The (Innovation) Pollen Path

pollen1 Oh, beauty before me, beauty behind me, beauty to the right of me, beauty to the left of me, beauty above me, beauty below me, I’m on the pollen path.”

I finally got a chance to read Joseph Campbell’s last book, ‘The Inner Reaches Of Outer Space’ while on a trans-Atlantic flight this month. If there are two kinds of people in life – lumpers and splitters – Campbell, like TRIZ-founder, Genrich Altshuller was one of my favourite someone-somewhere-already-solved-your-problem, ‘lumpers’.

Campbell’s major pattern-finding contribution was the Hero’s Journey – the result of a lifetime spent studying and revealing the underlying patterns of successful literature. As far as I can tell, he never understood the concept of s-curves and discontinuous change as we now know them in the innovation world, but the Hero’s Journey described the precise steps that discontinuous change requires.
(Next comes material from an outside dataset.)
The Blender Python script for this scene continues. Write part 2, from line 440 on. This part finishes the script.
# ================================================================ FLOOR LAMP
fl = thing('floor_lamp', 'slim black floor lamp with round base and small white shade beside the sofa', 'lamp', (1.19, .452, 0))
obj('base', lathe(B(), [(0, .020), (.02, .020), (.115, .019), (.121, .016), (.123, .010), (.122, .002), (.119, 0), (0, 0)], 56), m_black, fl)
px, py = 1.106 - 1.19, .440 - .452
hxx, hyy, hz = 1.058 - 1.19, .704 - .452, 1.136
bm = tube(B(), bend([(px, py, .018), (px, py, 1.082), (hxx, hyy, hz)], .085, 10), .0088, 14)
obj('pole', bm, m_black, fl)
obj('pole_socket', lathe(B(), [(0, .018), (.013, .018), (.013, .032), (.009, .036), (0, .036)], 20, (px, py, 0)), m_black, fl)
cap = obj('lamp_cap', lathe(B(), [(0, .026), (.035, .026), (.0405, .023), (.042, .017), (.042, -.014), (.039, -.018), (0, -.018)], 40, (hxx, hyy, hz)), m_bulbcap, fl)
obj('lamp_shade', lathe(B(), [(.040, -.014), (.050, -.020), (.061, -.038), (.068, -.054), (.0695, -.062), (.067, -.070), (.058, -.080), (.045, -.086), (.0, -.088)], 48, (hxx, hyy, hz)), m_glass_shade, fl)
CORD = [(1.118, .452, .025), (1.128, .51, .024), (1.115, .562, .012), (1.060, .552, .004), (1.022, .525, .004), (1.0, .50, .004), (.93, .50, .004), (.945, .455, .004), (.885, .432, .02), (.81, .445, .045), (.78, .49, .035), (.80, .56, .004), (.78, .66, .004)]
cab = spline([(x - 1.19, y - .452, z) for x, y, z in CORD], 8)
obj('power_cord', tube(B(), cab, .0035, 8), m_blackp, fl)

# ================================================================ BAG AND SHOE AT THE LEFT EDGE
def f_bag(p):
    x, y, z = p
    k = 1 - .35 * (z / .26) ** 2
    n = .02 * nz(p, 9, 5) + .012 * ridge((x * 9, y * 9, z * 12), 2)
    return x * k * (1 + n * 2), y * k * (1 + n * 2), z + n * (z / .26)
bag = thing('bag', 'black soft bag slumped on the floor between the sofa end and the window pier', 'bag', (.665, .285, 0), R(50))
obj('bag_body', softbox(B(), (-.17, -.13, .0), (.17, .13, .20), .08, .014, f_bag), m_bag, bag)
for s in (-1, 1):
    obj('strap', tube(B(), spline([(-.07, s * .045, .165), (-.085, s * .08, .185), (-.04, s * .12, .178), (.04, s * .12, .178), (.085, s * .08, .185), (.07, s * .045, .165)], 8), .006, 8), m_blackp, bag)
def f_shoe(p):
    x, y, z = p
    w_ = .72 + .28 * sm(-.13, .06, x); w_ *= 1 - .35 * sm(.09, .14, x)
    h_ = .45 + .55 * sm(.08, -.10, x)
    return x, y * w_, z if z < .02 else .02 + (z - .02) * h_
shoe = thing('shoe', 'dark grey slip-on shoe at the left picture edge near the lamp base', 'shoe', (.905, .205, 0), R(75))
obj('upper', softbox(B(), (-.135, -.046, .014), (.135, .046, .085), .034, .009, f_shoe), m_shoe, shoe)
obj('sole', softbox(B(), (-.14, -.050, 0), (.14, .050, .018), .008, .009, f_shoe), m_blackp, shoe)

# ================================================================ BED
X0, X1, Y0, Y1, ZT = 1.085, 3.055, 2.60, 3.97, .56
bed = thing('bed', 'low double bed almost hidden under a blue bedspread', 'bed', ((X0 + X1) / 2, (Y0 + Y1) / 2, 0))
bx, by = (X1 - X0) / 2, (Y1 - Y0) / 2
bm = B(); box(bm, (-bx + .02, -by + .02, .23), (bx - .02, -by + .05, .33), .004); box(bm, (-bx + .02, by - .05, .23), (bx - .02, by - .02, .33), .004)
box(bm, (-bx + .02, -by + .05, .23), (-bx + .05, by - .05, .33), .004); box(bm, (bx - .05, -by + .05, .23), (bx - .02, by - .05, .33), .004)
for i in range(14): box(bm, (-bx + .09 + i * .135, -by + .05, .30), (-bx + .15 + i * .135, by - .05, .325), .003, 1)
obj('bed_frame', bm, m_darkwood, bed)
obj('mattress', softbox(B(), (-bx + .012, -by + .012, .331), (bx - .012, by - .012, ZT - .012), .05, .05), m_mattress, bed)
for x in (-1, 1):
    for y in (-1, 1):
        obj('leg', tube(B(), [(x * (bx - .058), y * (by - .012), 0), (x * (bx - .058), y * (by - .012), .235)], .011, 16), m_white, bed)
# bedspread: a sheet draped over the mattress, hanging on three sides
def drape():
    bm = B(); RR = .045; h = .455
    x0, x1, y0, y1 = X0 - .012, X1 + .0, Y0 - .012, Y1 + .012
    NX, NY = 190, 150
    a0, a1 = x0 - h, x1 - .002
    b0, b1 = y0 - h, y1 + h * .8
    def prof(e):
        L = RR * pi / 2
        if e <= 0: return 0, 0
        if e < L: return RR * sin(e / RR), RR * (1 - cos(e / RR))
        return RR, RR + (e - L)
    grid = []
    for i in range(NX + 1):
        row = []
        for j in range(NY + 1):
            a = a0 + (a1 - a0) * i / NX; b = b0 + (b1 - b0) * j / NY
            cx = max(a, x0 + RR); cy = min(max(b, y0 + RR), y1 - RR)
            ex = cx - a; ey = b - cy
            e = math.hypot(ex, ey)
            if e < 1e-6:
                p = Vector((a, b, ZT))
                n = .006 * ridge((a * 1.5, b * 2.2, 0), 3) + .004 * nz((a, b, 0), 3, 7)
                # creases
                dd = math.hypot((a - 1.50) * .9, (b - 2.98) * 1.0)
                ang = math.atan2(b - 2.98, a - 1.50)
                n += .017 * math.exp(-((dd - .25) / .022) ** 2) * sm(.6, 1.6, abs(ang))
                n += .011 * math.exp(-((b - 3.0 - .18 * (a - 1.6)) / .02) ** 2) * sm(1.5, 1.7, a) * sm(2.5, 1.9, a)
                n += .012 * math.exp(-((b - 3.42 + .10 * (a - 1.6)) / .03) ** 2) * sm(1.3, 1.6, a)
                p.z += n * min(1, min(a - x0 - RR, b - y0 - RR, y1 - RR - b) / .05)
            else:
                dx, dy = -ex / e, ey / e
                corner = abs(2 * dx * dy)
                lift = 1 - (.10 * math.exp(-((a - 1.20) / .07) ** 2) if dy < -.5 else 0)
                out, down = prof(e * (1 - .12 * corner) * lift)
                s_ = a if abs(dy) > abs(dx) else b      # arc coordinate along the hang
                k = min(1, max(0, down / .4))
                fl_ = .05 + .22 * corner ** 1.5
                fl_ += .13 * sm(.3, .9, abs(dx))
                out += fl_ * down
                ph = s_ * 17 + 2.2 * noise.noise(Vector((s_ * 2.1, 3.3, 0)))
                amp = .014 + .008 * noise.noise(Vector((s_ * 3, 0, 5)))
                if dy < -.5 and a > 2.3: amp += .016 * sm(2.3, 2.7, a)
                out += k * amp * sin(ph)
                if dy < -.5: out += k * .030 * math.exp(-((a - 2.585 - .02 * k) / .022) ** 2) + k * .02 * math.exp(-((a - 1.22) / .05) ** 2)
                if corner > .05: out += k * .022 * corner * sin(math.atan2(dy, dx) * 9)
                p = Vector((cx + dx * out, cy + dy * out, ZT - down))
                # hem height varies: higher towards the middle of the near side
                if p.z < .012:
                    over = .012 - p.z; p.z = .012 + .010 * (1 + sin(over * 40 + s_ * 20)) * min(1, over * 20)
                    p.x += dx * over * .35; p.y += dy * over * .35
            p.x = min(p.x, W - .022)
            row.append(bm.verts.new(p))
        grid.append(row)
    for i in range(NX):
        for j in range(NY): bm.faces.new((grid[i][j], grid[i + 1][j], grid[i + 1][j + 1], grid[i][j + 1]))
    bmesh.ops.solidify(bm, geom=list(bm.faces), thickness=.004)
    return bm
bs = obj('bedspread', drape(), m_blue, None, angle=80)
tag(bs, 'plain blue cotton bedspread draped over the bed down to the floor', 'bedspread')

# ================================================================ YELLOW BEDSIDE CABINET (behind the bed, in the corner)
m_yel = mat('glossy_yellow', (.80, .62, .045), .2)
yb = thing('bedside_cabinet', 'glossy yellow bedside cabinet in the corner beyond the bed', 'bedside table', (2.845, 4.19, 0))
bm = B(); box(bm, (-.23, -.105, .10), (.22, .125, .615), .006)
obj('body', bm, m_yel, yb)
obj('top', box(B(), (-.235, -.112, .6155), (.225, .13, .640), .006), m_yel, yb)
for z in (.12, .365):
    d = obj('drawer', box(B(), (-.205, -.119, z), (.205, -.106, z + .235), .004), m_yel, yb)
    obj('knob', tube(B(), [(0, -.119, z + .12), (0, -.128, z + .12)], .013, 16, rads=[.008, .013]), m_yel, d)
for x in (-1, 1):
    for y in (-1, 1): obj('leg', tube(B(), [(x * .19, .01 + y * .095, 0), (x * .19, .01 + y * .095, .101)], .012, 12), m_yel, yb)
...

The Inner Reaches Of Outer Space explores the underlying patterns between a different kind of discontinuous change, life transitions. And especially things like rites-of-passage transition into adulthood. These too, Campbell shows, are also Hero’s Journeys.

My favourite part of the book was the Pollen Path. And particularly Campbell’s description of how the Navajo elders mapped out the initiation journey of their young adults. Again, neither Campbell nor the Navajo elders knew about S-curves. Except, as we can see in the depiction of the Pollen Path, they absolutely did.

pollen2

To the point that, just maybe, they add a few clues to the nature of discontinuous change process:

Firstly, the Pollen Path itself, which is all about the period in the Journey before you jump off your current s-curve and start the search for the next. Before you jump, make sure you prepare yourself with some growth-sparking, high-density nutrition.

Then, when you’re in the ‘Special World’ no-mans land between your old s-curve and the next – the place where, along the Pollen Path, you’ll find rainbows and lightning you’ll also need:

   * Food along the way (the corn ears hidden along the path in the painting)

   * Both male and female traits (the black and yellow characters on either side of the path)

   *  To stick to the middle ground and recognise that the cul-de-sac detours are precisely that (the go-nowhere offshoots from the path)

Sure enough. Nothing new under the sun.